There’s other things that we can do that I think most Americans, Republicans and Democrats — because look, we’re in a hole. And we don’t have perfect options. We’re going to have to do some other things too. I would say that the new entrants into the program, we’re going to correlate your retirement. Not for the people already there, to life expectancy in the future in some reasonable way. And there’s other things like that. You add them up and they get to go a long ways towards solving the problem.

Watch it:

Pawlenty never used the words “raise the retirement age,” but “correlate your retirement…to life expectancy” means precisely the same thing. Like Daniels (and many others on both ends of the political spectrum), Pawlenty is relying on a faulty understanding of America’s increasing life expectancy to push a regressive cut in Social Security that will disproportionately impact those most in need of the program.

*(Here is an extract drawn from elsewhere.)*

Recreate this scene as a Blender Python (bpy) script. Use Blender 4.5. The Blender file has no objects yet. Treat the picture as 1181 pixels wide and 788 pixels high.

While average life expectancy has indeed been rising, the increase is largely a result of a significant rise in life expectancy among upper income earners. Middle- and low-income workers have not seen the same increases. As the Center for Economic and Policy Research put it, “there has been a sharp rise in inequality in life expectancy by income over the last three decades that mirrors the growth in inequality in income.”

So, in essence, raising the retirement age punishes low-income, blue-collar workers because high-income, white-collar workers are living longer. As Nobel Prize-winning economist Paul Krugman asked, “you’re going to tell janitors to work until they’re 70 because lawyers are living longer than ever?”

Social Security benefits are already quite modest, as the average benefit is “only about $1,100 a month, or $14,000 a year” — that’s less than 30 percent above the poverty line. While there are changes that can be made to make Social Security a more progressive program that does a better job of protecting society’s most vulnerable, raising the retirement age is certainly not one of them.